● **What is asked**
Print out the material that follows word for word.

● **Material provided**
.....
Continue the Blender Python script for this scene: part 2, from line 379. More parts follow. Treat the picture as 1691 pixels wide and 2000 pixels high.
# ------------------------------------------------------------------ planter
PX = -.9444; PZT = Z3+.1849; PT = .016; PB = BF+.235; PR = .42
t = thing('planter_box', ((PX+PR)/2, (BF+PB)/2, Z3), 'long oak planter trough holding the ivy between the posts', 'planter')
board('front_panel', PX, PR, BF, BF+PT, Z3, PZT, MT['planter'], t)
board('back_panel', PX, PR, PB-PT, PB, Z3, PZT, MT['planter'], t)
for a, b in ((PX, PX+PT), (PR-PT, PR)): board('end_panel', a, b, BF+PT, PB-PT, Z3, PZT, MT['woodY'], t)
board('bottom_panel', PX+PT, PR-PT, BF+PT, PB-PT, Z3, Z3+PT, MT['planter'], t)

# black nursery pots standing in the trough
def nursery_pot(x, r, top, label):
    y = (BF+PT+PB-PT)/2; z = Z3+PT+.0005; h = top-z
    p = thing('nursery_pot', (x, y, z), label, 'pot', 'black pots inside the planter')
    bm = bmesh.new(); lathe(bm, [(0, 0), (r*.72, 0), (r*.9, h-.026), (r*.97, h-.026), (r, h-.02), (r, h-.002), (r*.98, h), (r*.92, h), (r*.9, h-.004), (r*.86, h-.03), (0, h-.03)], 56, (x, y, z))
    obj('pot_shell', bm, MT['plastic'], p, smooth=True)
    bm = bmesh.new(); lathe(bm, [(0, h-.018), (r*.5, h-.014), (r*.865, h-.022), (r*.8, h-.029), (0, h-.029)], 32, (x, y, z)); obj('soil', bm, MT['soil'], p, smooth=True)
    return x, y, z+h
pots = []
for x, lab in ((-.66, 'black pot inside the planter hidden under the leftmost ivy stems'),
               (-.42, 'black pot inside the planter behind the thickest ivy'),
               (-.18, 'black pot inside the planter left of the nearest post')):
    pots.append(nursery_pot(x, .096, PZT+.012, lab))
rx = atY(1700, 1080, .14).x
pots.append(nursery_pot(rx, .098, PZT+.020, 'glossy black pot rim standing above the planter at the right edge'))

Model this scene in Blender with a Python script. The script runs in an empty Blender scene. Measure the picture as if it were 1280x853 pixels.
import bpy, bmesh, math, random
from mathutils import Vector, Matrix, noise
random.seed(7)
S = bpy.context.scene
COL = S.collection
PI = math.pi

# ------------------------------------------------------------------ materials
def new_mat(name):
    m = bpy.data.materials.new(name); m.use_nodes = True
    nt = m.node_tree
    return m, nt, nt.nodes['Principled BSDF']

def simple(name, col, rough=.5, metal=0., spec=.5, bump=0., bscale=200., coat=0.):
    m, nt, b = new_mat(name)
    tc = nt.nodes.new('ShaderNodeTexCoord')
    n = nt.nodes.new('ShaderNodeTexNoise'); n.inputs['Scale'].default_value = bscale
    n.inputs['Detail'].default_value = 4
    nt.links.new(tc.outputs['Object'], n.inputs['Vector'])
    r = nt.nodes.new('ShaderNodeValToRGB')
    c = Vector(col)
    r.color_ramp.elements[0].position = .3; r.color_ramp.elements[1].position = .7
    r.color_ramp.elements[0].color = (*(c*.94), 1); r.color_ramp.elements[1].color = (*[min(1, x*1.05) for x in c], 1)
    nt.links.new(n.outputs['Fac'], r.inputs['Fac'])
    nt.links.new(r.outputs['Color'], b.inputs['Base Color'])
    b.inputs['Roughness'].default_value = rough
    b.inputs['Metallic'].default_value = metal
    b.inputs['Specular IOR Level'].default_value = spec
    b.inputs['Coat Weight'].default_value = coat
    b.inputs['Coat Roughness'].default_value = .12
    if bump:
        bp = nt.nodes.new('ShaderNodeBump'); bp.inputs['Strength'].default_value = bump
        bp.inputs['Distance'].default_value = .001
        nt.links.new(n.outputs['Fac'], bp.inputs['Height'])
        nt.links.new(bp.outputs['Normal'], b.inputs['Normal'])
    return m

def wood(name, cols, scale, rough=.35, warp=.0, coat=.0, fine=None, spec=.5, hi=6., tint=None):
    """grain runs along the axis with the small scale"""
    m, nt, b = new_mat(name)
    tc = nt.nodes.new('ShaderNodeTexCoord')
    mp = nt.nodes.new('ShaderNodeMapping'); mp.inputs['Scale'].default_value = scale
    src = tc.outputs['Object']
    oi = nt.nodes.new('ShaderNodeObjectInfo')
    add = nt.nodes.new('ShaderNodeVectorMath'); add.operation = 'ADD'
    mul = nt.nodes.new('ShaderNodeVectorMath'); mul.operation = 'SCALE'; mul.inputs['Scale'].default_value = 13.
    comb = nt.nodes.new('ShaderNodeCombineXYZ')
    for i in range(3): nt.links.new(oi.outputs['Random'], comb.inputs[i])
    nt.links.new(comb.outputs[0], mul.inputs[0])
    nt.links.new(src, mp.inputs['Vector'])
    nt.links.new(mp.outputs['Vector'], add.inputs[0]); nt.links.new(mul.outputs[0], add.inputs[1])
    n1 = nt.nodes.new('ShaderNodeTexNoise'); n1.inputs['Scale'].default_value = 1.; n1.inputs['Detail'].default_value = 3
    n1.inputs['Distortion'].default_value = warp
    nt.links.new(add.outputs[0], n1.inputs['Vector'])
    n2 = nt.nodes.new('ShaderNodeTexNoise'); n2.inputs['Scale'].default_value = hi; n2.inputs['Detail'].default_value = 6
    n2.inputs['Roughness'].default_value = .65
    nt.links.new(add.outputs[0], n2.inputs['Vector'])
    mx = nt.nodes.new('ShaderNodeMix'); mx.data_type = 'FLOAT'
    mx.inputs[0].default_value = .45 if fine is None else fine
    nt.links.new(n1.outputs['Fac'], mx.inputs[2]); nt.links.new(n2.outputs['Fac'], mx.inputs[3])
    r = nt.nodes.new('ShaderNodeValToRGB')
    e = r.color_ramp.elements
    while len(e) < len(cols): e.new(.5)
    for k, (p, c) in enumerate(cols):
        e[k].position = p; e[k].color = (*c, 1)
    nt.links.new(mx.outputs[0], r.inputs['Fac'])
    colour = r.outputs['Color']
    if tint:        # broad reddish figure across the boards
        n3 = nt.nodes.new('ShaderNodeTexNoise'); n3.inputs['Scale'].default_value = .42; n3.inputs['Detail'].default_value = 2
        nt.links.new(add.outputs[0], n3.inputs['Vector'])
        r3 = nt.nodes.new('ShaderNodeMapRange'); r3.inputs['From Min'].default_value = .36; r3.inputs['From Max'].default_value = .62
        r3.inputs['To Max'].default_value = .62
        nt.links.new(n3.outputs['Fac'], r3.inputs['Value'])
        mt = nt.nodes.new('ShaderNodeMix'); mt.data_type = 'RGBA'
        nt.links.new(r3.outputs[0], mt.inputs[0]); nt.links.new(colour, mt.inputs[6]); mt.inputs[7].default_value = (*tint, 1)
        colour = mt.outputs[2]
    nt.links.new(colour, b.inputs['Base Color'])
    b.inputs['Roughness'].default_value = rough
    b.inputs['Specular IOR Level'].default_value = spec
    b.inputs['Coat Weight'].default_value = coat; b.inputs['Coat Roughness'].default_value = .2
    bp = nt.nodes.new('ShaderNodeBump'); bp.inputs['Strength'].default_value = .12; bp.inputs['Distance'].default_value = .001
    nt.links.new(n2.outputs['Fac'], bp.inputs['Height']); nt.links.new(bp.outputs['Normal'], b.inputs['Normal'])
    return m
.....
● **Result for this task**
Continue the Blender Python script for this scene: part 2, from line 379. More parts follow. Treat the picture as 1691 pixels wide and 2000 pixels high.
# ------------------------------------------------------------------ planter
PX = -.9444; PZT = Z3+.1849; PT = .016; PB = BF+.235; PR = .42
t = thing('planter_box', ((PX+PR)/2, (BF+PB)/2, Z3), 'long oak planter trough holding the ivy between the posts', 'planter')
board('front_panel', PX, PR, BF, BF+PT, Z3, PZT, MT['planter'], t)
board('back_panel', PX, PR, PB-PT, PB, Z3, PZT, MT['planter'], t)
for a, b in ((PX, PX+PT), (PR-PT, PR)): board('end_panel', a, b, BF+PT, PB-PT, Z3, PZT, MT['woodY'], t)
board('bottom_panel', PX+PT, PR-PT, BF+PT, PB-PT, Z3, Z3+PT, MT['planter'], t)

# black nursery pots standing in the trough
def nursery_pot(x, r, top, label):
    y = (BF+PT+PB-PT)/2; z = Z3+PT+.0005; h = top-z
    p = thing('nursery_pot', (x, y, z), label, 'pot', 'black pots inside the planter')
    bm = bmesh.new(); lathe(bm, [(0, 0), (r*.72, 0), (r*.9, h-.026), (r*.97, h-.026), (r, h-.02), (r, h-.002), (r*.98, h), (r*.92, h), (r*.9, h-.004), (r*.86, h-.03), (0, h-.03)], 56, (x, y, z))
    obj('pot_shell', bm, MT['plastic'], p, smooth=True)
    bm = bmesh.new(); lathe(bm, [(0, h-.018), (r*.5, h-.014), (r*.865, h-.022), (r*.8, h-.029), (0, h-.029)], 32, (x, y, z)); obj('soil', bm, MT['soil'], p, smooth=True)
    return x, y, z+h
pots = []
for x, lab in ((-.66, 'black pot inside the planter hidden under the leftmost ivy stems'),
               (-.42, 'black pot inside the planter behind the thickest ivy'),
               (-.18, 'black pot inside the planter left of the nearest post')):
    pots.append(nursery_pot(x, .096, PZT+.012, lab))
rx = atY(1700, 1080, .14).x
pots.append(nursery_pot(rx, .098, PZT+.020, 'glossy black pot rim standing above the planter at the right edge'))

Model this scene in Blender with a Python script. The script runs in an empty Blender scene. Measure the picture as if it were 1280x853 pixels.
import bpy, bmesh, math, random
from mathutils import Vector, Matrix, noise
random.seed(7)
S = bpy.context.scene
COL = S.collection
PI = math.pi

# ------------------------------------------------------------------ materials
def new_mat(name):
    m = bpy.data.materials.new(name); m.use_nodes = True
    nt = m.node_tree
    return m, nt, nt.nodes['Principled BSDF']

def simple(name, col, rough=.5, metal=0., spec=.5, bump=0., bscale=200., coat=0.):
    m, nt, b = new_mat(name)
    tc = nt.nodes.new('ShaderNodeTexCoord')
    n = nt.nodes.new('ShaderNodeTexNoise'); n.inputs['Scale'].default_value = bscale
    n.inputs['Detail'].default_value = 4
    nt.links.new(tc.outputs['Object'], n.inputs['Vector'])
    r = nt.nodes.new('ShaderNodeValToRGB')
    c = Vector(col)
    r.color_ramp.elements[0].position = .3; r.color_ramp.elements[1].position = .7
    r.color_ramp.elements[0].color = (*(c*.94), 1); r.color_ramp.elements[1].color = (*[min(1, x*1.05) for x in c], 1)
    nt.links.new(n.outputs['Fac'], r.inputs['Fac'])
    nt.links.new(r.outputs['Color'], b.inputs['Base Color'])
    b.inputs['Roughness'].default_value = rough
    b.inputs['Metallic'].default_value = metal
    b.inputs['Specular IOR Level'].default_value = spec
    b.inputs['Coat Weight'].default_value = coat
    b.inputs['Coat Roughness'].default_value = .12
    if bump:
        bp = nt.nodes.new('ShaderNodeBump'); bp.inputs['Strength'].default_value = bump
        bp.inputs['Distance'].default_value = .001
        nt.links.new(n.outputs['Fac'], bp.inputs['Height'])
        nt.links.new(bp.outputs['Normal'], b.inputs['Normal'])
    return m

def wood(name, cols, scale, rough=.35, warp=.0, coat=.0, fine=None, spec=.5, hi=6., tint=None):
    """grain runs along the axis with the small scale"""
    m, nt, b = new_mat(name)
    tc = nt.nodes.new('ShaderNodeTexCoord')
    mp = nt.nodes.new('ShaderNodeMapping'); mp.inputs['Scale'].default_value = scale
    src = tc.outputs['Object']
    oi = nt.nodes.new('ShaderNodeObjectInfo')
    add = nt.nodes.new('ShaderNodeVectorMath'); add.operation = 'ADD'
    mul = nt.nodes.new('ShaderNodeVectorMath'); mul.operation = 'SCALE'; mul.inputs['Scale'].default_value = 13.
    comb = nt.nodes.new('ShaderNodeCombineXYZ')
    for i in range(3): nt.links.new(oi.outputs['Random'], comb.inputs[i])
    nt.links.new(comb.outputs[0], mul.inputs[0])
    nt.links.new(src, mp.inputs['Vector'])
    nt.links.new(mp.outputs['Vector'], add.inputs[0]); nt.links.new(mul.outputs[0], add.inputs[1])
    n1 = nt.nodes.new('ShaderNodeTexNoise'); n1.inputs['Scale'].default_value = 1.; n1.inputs['Detail'].default_value = 3
    n1.inputs['Distortion'].default_value = warp
    nt.links.new(add.outputs[0], n1.inputs['Vector'])
    n2 = nt.nodes.new('ShaderNodeTexNoise'); n2.inputs['Scale'].default_value = hi; n2.inputs['Detail'].default_value = 6
    n2.inputs['Roughness'].default_value = .65
    nt.links.new(add.outputs[0], n2.inputs['Vector'])
    mx = nt.nodes.new('ShaderNodeMix'); mx.data_type = 'FLOAT'
    mx.inputs[0].default_value = .45 if fine is None else fine
    nt.links.new(n1.outputs['Fac'], mx.inputs[2]); nt.links.new(n2.outputs['Fac'], mx.inputs[3])
    r = nt.nodes.new('ShaderNodeValToRGB')
    e = r.color_ramp.elements
    while len(e) < len(cols): e.new(.5)
    for k, (p, c) in enumerate(cols):
        e[k].position = p; e[k].color = (*c, 1)
    nt.links.new(mx.outputs[0], r.inputs['Fac'])
    colour = r.outputs['Color']
    if tint:        # broad reddish figure across the boards
        n3 = nt.nodes.new('ShaderNodeTexNoise'); n3.inputs['Scale'].default_value = .42; n3.inputs['Detail'].default_value = 2
        nt.links.new(add.outputs[0], n3.inputs['Vector'])
        r3 = nt.nodes.new('ShaderNodeMapRange'); r3.inputs['From Min'].default_value = .36; r3.inputs['From Max'].default_value = .62
        r3.inputs['To Max'].default_value = .62
        nt.links.new(n3.outputs['Fac'], r3.inputs['Value'])
        mt = nt.nodes.new('ShaderNodeMix'); mt.data_type = 'RGBA'
        nt.links.new(r3.outputs[0], mt.inputs[0]); nt.links.new(colour, mt.inputs[6]); mt.inputs[7].default_value = (*tint, 1)
        colour = mt.outputs[2]
    nt.links.new(colour, b.inputs['Base Color'])
    b.inputs['Roughness'].default_value = rough
    b.inputs['Specular IOR Level'].default_value = spec
    b.inputs['Coat Weight'].default_value = coat; b.inputs['Coat Roughness'].default_value = .2
    bp = nt.nodes.new('ShaderNodeBump'); bp.inputs['Strength'].default_value = .12; bp.inputs['Distance'].default_value = .001
    nt.links.new(n2.outputs['Fac'], bp.inputs['Height']); nt.links.new(bp.outputs['Normal'], b.inputs['Normal'])
    return m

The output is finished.